Boise
Pop. 185,787

Boise, meaning “wooded” in French, serves as the State Capital and is frequently referred to as the “City of Trees.” The forested area brought much relief to the French-Canadian trappers who were weary of walking over the territory’s treeless, sage-filled plains. Although there were visitors to this area as early as 1811, the region wasn’t officially named until approximately 1824.

Between 1854 and 1860, several members of Oregon Trail wagon trains were massacred on their journey west. After the occurence of the Ward and Otter party massacres, General George Wright recommended that the U.S. Army build a fort in the region as protection. In 1863 his request was put in motion by the pinpointing of the fort’s exact location. Shortly thereafter, a handful of men from the area gathered together and decided upon the location for the city of Boise. They mapped out the townsite and set to work donating choice lots to prospective businessmen, thereby attracting many new settlers to the city. After starting as a supply center for the farmers and miners, Boise continued as the hub for commercial and cultural activities in southwestern Idaho.

In 1863, one year after the gold rush reached the territory, Boise was officially founded and swiped the State’s capital title from Lewiston. The capital building was erected in 1879 with local sandstone. Additionally, some of the 400 buildings built during the first 5 years of the city’s life can still be seen today in Old Boise and Warm Springs. In the early years, engineers also devised irrigation canals and an extensive geothermal heating system using the water from the local hot springs on the east end of town. It was the world’s first heating system of its kind.

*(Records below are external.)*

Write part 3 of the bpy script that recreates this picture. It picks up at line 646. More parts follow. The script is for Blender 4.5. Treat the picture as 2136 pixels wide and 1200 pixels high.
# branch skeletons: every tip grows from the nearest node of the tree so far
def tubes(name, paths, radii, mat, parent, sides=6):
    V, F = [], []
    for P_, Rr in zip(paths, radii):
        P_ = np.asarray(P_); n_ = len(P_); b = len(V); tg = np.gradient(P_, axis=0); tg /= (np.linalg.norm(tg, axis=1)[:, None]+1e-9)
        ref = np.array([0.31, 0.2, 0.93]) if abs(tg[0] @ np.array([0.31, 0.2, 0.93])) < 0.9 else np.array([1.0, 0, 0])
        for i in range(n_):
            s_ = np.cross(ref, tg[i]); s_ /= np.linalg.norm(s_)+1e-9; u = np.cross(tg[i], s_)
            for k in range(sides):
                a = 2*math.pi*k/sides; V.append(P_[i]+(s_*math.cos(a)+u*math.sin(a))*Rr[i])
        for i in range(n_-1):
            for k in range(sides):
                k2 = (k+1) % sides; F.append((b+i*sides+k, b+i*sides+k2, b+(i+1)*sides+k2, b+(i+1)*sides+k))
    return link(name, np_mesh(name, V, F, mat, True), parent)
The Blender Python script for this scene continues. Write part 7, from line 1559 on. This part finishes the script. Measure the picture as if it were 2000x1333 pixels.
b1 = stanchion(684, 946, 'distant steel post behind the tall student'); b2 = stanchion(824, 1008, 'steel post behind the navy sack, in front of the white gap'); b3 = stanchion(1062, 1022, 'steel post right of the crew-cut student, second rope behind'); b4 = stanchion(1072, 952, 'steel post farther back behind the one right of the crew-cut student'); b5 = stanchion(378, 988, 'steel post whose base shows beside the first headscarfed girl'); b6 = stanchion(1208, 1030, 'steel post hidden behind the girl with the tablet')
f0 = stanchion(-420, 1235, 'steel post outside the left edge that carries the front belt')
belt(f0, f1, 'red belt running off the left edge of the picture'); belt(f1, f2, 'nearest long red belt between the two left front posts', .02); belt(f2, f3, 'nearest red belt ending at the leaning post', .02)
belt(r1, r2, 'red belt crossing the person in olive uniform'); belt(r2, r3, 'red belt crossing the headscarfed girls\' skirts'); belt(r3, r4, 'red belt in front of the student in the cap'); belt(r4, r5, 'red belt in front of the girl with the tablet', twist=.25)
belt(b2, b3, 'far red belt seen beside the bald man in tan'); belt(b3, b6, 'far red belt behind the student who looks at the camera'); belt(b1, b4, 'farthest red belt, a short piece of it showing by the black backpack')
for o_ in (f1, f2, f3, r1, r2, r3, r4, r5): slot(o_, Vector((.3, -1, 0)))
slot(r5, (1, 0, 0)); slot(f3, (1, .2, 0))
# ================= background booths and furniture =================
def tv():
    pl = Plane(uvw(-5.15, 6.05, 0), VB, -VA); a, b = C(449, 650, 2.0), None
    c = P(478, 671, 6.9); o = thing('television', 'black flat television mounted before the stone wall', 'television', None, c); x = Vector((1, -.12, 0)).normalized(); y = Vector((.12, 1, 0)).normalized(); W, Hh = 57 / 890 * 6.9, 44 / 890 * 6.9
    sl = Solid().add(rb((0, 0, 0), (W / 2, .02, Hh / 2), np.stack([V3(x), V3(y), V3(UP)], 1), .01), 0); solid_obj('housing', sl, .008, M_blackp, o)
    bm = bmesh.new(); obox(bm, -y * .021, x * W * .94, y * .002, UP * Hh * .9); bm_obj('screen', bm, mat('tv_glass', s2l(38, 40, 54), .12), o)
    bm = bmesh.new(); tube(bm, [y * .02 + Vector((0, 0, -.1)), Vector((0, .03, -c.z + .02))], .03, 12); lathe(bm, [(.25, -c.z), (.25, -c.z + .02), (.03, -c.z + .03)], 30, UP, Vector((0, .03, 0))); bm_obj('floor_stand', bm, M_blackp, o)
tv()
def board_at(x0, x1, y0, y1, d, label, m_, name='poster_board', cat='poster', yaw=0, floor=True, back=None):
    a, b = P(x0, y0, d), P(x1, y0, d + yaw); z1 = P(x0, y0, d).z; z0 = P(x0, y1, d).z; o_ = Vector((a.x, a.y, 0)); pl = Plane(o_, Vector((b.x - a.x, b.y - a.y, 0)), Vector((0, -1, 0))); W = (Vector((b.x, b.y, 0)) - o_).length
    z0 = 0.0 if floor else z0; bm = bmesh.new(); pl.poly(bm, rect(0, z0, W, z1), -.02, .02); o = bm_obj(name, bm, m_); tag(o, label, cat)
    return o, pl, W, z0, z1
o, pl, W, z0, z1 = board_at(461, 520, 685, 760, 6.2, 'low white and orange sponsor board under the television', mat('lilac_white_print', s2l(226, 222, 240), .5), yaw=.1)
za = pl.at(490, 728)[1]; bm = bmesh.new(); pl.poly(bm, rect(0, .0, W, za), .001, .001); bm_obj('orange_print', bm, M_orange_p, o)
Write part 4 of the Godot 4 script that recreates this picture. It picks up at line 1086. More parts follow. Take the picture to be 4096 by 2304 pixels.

In 1887, the Oregon Short Line Railroad branched in from Nampa and provided a much needed outlet for the increasing amount of produce emerging from the Boise area. By 1910 the Diversion Dam and the New York Canal were completed, and the county was populated by nearly 11,500 farmers and included roughly 1,500 acres of irrigated land. After World War II, Boise’s population grew with the addition of two Air Force training bases.

Today, Boise is a well-rounded, down-to-earth city providing an array of cultural events and recreational activities. Hikers, mountain bikers, and skiers flock to the hills; rafters, fishermen and inner-tubers float down the river through town; and the local townspeople stroll the streets on summer evenings. Recognized as early as 1963 as a metropolitan community, Boise proclaims itself as a very safe city with a low crime rate and friendly folks all around. The state capital city serves as Idaho’s professional, business, financial, and transportation center and now includes nearly 15% of the entire state’s population.